== Description of the task ==
In the entries below, repeat only the lines between those holding "Write the bpy" and "S.camera = co", inclusive. Leave pictures out.

== Dataset entries ==
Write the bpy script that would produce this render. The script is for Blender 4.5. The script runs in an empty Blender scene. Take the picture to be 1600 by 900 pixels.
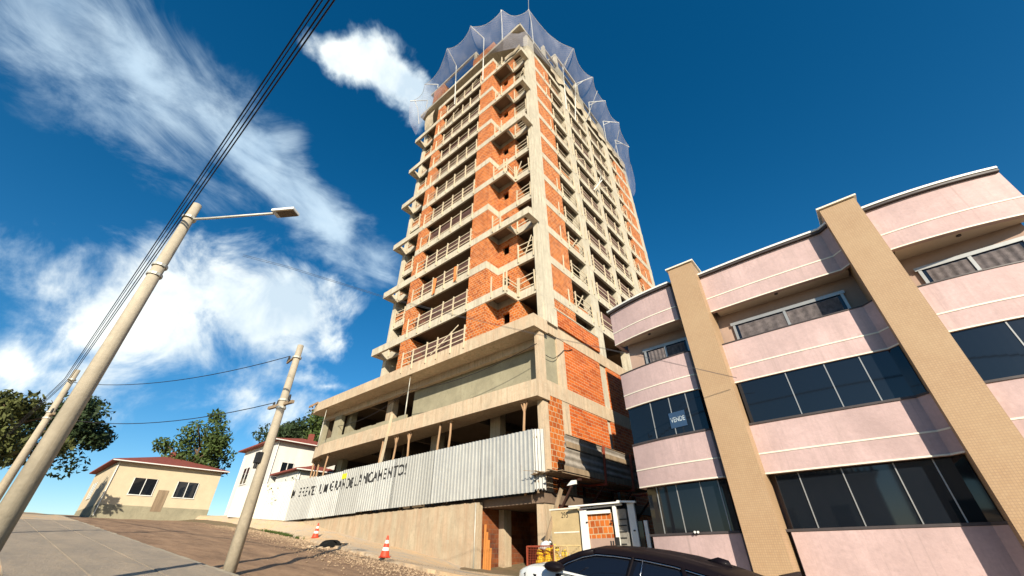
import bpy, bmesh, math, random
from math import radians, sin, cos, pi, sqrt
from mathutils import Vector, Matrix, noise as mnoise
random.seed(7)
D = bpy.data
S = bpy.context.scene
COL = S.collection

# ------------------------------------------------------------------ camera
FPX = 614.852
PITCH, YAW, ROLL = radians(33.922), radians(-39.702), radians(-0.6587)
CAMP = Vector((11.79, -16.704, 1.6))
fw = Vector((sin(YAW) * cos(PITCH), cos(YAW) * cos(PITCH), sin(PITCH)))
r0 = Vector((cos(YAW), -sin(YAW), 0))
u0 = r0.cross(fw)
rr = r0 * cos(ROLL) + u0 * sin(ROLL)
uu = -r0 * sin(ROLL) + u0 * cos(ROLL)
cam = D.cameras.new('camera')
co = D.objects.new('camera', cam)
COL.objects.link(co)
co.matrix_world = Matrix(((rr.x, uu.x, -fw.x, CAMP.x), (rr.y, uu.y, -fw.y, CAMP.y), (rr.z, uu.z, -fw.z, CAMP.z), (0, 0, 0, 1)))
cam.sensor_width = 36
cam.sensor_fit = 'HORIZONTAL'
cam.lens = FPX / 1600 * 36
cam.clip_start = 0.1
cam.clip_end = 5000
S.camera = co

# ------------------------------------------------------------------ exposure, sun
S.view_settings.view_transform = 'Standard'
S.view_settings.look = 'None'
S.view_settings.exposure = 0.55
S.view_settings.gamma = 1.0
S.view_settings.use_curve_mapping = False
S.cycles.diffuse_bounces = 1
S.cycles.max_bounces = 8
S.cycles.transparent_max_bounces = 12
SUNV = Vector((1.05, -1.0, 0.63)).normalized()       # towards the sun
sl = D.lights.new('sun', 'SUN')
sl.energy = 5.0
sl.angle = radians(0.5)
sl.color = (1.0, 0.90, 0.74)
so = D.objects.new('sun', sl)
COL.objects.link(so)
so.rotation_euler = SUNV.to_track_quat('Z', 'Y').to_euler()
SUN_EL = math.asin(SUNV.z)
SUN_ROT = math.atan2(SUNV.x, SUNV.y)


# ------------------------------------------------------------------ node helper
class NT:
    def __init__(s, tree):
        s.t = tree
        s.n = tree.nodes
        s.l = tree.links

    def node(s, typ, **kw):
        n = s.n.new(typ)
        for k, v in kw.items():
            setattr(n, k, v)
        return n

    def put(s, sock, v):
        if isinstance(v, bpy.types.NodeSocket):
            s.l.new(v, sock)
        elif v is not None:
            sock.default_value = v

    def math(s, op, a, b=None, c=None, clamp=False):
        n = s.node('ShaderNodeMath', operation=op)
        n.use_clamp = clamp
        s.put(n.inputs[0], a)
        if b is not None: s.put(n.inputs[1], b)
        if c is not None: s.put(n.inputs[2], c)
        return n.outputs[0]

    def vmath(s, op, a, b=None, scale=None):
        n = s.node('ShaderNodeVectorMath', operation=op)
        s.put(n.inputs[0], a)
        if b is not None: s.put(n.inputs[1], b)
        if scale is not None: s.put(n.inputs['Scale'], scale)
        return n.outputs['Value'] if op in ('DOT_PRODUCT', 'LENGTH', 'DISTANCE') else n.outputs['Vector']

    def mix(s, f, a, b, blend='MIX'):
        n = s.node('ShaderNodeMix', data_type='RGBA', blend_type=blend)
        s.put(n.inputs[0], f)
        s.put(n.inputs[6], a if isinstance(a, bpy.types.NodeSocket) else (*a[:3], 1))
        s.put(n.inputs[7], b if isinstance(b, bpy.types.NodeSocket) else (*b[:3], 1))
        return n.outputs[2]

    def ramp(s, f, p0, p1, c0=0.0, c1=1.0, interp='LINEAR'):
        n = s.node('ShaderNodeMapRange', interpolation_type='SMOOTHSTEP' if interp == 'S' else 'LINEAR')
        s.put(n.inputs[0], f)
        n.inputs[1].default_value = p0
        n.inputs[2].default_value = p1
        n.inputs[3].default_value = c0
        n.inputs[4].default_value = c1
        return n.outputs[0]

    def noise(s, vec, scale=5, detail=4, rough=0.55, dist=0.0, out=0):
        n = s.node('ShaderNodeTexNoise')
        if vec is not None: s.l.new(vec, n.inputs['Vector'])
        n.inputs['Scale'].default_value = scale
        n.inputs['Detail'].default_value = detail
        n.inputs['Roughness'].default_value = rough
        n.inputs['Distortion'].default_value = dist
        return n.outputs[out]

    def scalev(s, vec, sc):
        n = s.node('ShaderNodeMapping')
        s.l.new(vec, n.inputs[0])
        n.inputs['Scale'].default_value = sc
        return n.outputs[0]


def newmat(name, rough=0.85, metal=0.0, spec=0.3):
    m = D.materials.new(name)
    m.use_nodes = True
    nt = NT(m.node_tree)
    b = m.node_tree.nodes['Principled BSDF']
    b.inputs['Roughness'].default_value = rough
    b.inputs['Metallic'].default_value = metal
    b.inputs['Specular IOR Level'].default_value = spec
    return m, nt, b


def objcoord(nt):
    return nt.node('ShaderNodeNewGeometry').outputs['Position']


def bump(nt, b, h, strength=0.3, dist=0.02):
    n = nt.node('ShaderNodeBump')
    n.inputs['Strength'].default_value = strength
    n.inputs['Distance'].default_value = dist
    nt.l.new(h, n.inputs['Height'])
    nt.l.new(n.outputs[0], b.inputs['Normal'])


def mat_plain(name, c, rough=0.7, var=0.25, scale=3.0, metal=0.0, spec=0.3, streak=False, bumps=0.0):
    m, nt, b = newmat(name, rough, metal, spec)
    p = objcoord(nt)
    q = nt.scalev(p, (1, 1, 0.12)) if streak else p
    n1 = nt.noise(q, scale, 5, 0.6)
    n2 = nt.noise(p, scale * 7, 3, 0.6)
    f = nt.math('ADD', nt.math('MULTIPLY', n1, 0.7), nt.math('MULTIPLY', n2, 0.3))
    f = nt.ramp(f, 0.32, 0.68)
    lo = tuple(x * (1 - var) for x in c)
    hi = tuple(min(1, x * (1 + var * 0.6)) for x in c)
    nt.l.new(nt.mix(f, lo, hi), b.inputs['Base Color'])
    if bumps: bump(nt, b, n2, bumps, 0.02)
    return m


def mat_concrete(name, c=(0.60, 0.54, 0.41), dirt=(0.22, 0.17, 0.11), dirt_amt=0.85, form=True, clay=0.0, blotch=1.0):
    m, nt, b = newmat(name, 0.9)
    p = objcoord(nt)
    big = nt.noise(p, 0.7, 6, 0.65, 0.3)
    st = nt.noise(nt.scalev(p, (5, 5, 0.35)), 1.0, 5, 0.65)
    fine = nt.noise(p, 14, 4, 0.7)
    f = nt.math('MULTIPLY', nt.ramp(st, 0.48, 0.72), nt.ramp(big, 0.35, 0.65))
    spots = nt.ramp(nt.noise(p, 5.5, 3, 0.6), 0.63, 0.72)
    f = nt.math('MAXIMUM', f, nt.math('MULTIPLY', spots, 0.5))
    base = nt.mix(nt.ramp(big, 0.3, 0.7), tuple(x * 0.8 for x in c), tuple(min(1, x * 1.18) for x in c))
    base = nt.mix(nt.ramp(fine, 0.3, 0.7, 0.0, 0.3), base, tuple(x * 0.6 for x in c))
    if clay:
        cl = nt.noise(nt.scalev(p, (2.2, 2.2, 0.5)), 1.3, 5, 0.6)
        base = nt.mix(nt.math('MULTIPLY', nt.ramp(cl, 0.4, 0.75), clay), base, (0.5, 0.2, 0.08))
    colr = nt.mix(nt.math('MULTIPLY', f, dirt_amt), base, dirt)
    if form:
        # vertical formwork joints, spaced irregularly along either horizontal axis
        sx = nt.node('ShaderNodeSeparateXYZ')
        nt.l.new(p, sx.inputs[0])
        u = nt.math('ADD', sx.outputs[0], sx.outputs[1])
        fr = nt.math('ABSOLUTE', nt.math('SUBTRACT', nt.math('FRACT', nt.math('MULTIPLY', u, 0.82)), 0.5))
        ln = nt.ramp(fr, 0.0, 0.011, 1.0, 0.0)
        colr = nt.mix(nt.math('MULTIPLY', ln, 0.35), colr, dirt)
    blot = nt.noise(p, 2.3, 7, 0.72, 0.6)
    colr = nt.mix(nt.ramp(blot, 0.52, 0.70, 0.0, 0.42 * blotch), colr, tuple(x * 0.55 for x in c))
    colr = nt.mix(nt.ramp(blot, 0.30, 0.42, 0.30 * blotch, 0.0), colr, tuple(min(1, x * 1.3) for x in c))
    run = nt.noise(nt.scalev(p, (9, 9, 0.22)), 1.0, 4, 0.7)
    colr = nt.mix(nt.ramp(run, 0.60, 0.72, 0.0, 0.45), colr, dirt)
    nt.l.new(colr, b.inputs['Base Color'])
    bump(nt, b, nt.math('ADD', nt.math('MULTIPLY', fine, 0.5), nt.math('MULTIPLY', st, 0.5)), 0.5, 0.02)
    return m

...

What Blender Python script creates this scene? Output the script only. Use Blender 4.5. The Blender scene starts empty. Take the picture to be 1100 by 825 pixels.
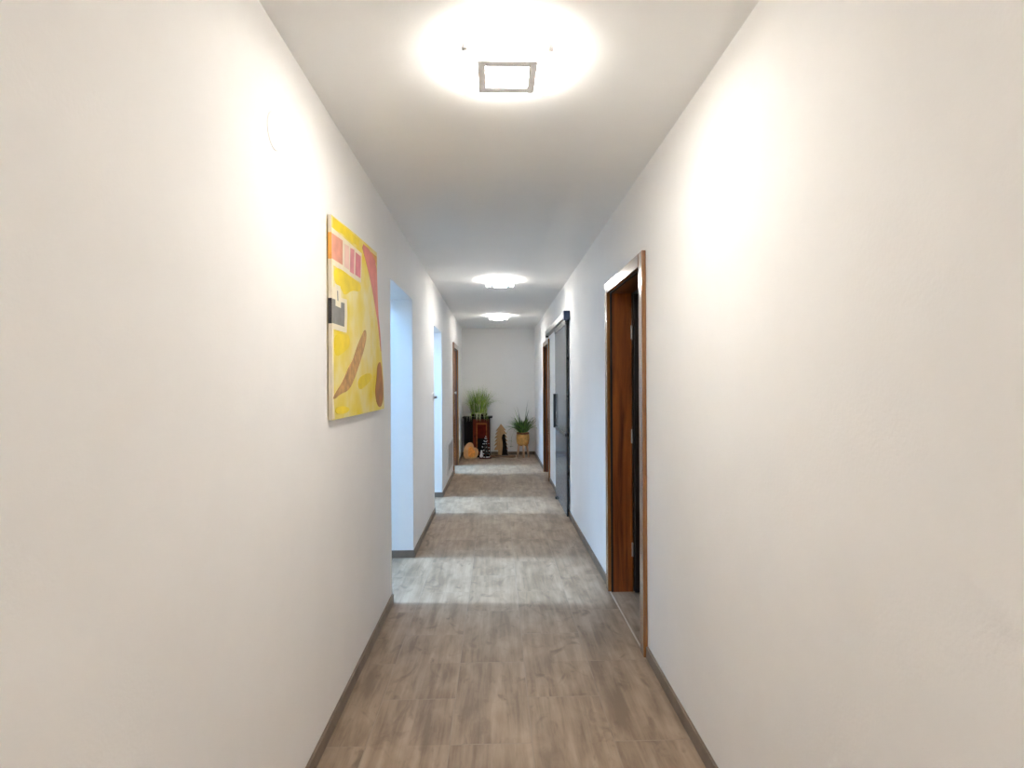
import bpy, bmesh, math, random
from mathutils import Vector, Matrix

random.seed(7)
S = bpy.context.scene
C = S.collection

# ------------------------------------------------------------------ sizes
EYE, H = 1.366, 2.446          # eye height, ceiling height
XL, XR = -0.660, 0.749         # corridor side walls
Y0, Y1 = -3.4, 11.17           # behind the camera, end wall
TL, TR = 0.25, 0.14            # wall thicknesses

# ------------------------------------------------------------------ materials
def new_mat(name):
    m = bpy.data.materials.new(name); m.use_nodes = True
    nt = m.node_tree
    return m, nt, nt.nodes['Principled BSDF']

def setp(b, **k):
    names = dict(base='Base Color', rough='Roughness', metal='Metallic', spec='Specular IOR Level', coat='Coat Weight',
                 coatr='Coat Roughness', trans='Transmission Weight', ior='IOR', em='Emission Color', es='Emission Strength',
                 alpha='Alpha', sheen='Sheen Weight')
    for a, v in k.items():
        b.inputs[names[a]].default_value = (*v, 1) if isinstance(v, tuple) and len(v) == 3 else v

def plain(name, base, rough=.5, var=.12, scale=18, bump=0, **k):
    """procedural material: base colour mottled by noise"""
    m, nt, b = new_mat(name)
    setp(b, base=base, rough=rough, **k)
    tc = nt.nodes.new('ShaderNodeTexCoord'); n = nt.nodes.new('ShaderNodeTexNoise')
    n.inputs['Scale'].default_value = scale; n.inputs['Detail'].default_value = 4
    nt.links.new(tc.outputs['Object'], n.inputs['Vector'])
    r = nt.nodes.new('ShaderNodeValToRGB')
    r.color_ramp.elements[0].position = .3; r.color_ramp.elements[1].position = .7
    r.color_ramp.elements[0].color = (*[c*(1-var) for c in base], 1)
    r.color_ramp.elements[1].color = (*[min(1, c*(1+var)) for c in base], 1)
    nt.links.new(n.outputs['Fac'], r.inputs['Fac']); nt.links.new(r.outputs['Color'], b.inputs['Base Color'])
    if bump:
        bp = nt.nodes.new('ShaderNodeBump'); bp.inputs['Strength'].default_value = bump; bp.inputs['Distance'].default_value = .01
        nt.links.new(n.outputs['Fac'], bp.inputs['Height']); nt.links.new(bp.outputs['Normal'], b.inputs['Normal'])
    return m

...

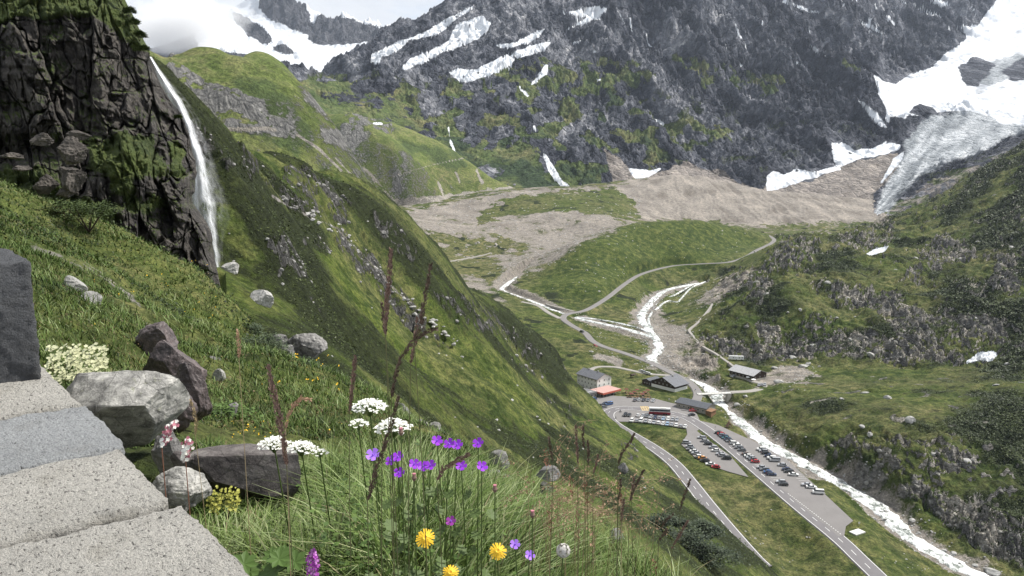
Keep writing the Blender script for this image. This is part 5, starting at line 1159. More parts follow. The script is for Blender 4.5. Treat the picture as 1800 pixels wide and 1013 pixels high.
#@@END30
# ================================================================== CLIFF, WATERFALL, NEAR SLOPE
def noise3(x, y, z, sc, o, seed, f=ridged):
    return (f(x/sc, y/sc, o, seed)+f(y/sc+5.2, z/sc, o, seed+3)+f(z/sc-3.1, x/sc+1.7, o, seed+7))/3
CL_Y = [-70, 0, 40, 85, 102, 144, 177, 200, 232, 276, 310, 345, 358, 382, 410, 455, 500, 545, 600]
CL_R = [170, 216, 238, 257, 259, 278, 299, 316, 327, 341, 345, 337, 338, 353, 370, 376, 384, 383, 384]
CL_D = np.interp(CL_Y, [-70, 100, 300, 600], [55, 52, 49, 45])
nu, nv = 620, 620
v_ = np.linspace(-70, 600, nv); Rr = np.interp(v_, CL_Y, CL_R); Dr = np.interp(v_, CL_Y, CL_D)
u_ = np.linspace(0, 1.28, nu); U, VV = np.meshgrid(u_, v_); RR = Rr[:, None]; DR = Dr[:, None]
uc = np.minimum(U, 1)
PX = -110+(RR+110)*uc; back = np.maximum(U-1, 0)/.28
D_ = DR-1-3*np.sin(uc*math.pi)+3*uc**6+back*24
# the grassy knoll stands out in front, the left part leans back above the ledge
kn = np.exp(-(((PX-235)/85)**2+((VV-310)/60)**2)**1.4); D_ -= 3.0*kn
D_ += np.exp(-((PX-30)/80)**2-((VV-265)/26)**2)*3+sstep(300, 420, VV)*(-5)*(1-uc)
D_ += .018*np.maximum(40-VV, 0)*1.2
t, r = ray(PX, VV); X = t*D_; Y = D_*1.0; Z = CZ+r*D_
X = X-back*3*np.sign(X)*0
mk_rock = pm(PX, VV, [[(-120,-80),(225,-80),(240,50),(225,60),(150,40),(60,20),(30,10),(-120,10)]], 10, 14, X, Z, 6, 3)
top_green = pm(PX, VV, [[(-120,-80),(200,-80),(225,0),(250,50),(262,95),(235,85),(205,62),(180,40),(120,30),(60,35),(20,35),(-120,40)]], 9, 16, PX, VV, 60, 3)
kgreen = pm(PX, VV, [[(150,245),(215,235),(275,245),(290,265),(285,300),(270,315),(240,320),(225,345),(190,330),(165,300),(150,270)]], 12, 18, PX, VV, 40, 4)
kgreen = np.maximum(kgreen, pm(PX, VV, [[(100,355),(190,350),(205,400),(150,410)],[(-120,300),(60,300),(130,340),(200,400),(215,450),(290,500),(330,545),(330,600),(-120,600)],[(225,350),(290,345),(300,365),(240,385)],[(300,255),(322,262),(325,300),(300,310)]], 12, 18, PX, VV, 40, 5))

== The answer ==
Write the bpy script that would produce this render. The script is for Blender 4.5. The script runs in an empty Blender scene. Take the picture to be 1600 by 900 pixels.
import bpy, bmesh, math, random
from math import radians, sin, cos, pi, sqrt
from mathutils import Vector, Matrix, noise as mnoise
random.seed(7)
D = bpy.data
S = bpy.context.scene
COL = S.collection

# ------------------------------------------------------------------ camera
FPX = 614.852
PITCH, YAW, ROLL = radians(33.922), radians(-39.702), radians(-0.6587)
CAMP = Vector((11.79, -16.704, 1.6))
fw = Vector((sin(YAW) * cos(PITCH), cos(YAW) * cos(PITCH), sin(PITCH)))
r0 = Vector((cos(YAW), -sin(YAW), 0))
u0 = r0.cross(fw)
rr = r0 * cos(ROLL) + u0 * sin(ROLL)
uu = -r0 * sin(ROLL) + u0 * cos(ROLL)
cam = D.cameras.new('camera')
co = D.objects.new('camera', cam)
COL.objects.link(co)
co.matrix_world = Matrix(((rr.x, uu.x, -fw.x, CAMP.x), (rr.y, uu.y, -fw.y, CAMP.y), (rr.z, uu.z, -fw.z, CAMP.z), (0, 0, 0, 1)))
cam.sensor_width = 36
cam.sensor_fit = 'HORIZONTAL'
cam.lens = FPX / 1600 * 36
cam.clip_start = 0.1
cam.clip_end = 5000
S.camera = co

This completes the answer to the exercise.